Section 5 of the statute, which provides for a censor congress of the censor board and the boards of other states, is referred to in emphasis of complainant's objection that the statute delegates legislative power. But, as complainant says, such congress is 'at present nonexistent and nebulous;' and we are, therefore, not called upon to anticipate its action, or pass upon the validity of § 5.

22

We may close this topic with a quotation of the very apt comment of the district court upon the statute.
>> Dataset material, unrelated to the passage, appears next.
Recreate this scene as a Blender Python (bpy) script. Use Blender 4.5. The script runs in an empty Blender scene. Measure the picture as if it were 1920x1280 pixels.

After remarking that the language of the statute 'might have been extended by description and illustrative words,' but doubting that it would have been the more intelligible, and that probably by being more restrictive might be more easily thwarted, the court said: 'In view of the range of subjects which complainants claim to have already compassed, not to speak of the natural development that will ensue, it would be next to impossible to devise language that would be at once comprehensive and automatic.' [215 Fed. 147.]

23

In conclusion we may observe that the Ohio statute gives a review by the courts of the state of the decision of the board of censors.

24

Decree affirmed.

1

'Section 11. Every citizen may freely speak, write, and publish his sentiments on all subjects, being responsible for the abuse of the right; and no law shall be passed to restrain or abridge the liberty of speech, or of the press. In all criminal prosecutions for libel the truth may be given in evidence to the jury, and if it shall appear to the jury that the matter charged as libelous is true, and was published with good motives and for justifiable ends, the party shall be acquitted.'

2

Kalem Co. v. Harper Bros. 222 U. S. 55, 56 L. ed. 92, 32 Sup. Ct. Rep. 20, Ann. Cas. 1913A, 1285.